Женщина-детектив – своего рода революционная фигура, прорыв. Героиня, движимая любопытством и жаждой справедливости, часто оказывается в обществе одновременно и «своей», и непонятной чудачкой: она действует в публичной сфере, но вместе с тем отчаянно старается замести следы или «отвести глаза» окружающим. В каком-то смысле она идеально вписывается в компанию основополагающих фигур детективного романа как жанра – тех задумчивых гениев, которые получили прозвище «детективов в кресле» за острый ум и любовь к уединению. Шевалье Огюст Дюпен Эдгара Аллана По и Шерлок Холмс сэра Артура Конана Дойла дебютировали в литературе с разницей почти в 50 лет: первый – в 1841 г., второй – в 1887 г. Оба сыщика руководствуются в работе прежде всего логикой, их подход требует скорее аналитических способностей и рассудительности, чем авантюризма и коммуникабельности. Они обдумывают свои решения в компании восхищенных и преклоняющихся перед ними напарников – вернее, спутников: это не столько партнерские, сколько созависимые отношения. «Что я стану делать без моего биографа?» – вопрошает Холмс («Скандал в Богемии»).
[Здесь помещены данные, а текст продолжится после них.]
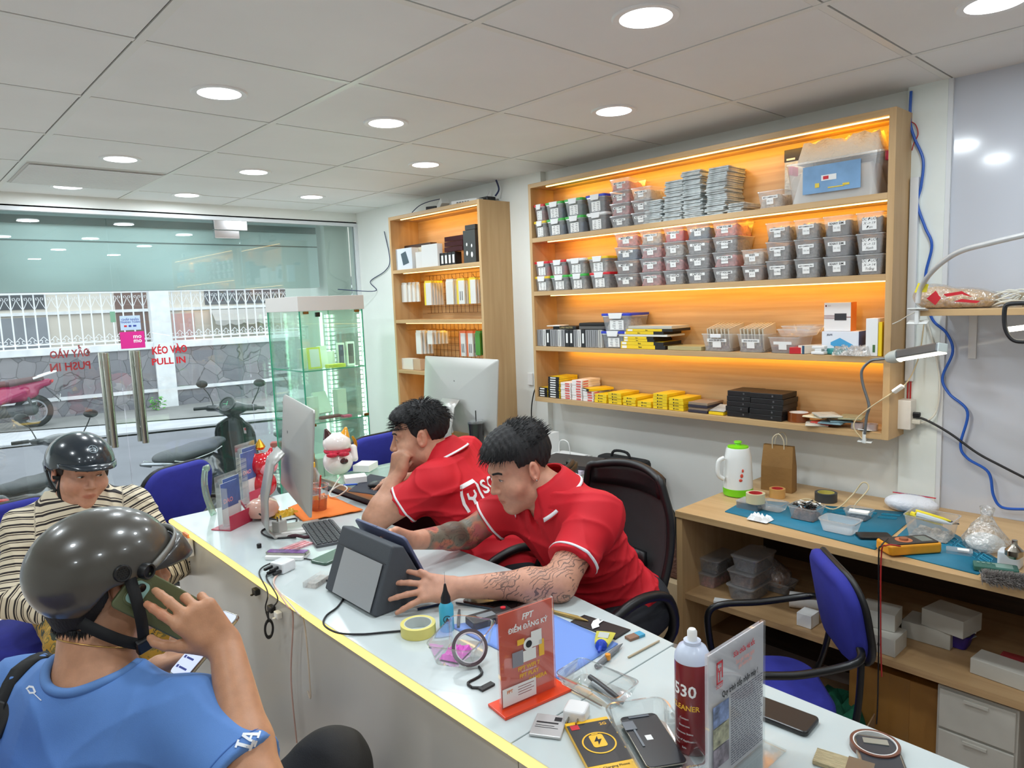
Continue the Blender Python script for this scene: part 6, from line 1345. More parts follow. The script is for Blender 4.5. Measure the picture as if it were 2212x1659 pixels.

И доктор Ватсон, и безымянный компаньон Дюпена относятся к своим друзьям-детективам с глубочайшим почтением и всегда приходят в изумление от их виртуозных расследований.
Женщины-сыщицы, в отличие от Дюпена и Холмса, почти всегда одиночки, работающие над раскрытием дел самостоятельно. У них нет льстивой помощницы, готовой то и дело превозносить их блестящую логику и невероятное внимание к деталям. Конечно, друзья Нэнси Дрю из серии за авторством Кэролайн Кин восхищаются ее талантом, но, как правило, с безопасного расстояния: большую часть своих детективных расследований Нэнси проводит одна. Мисс Марпл Агаты Кристи тоже в высшей степени автономный персонаж. Она живет одна, размышляет про себя, и ее успех ни в коем случае не зависит от наличия напарника, который выступал бы в роли ее благосклонного слушателя и рупора. Мисс Марпл – специалист по решению детективных «задачек», она получает удовольствие от раскрытия преступлений (даже испытывает к этому своего рода «страсть») и не имеет ограничений в виде семейных уз. Она одинокая волчица, и ей не приходится выбирать между браком и карьерой или между романтическими свиданиями и расследованием преступлений, как это часто приходится делать более юным сыщицам{292}.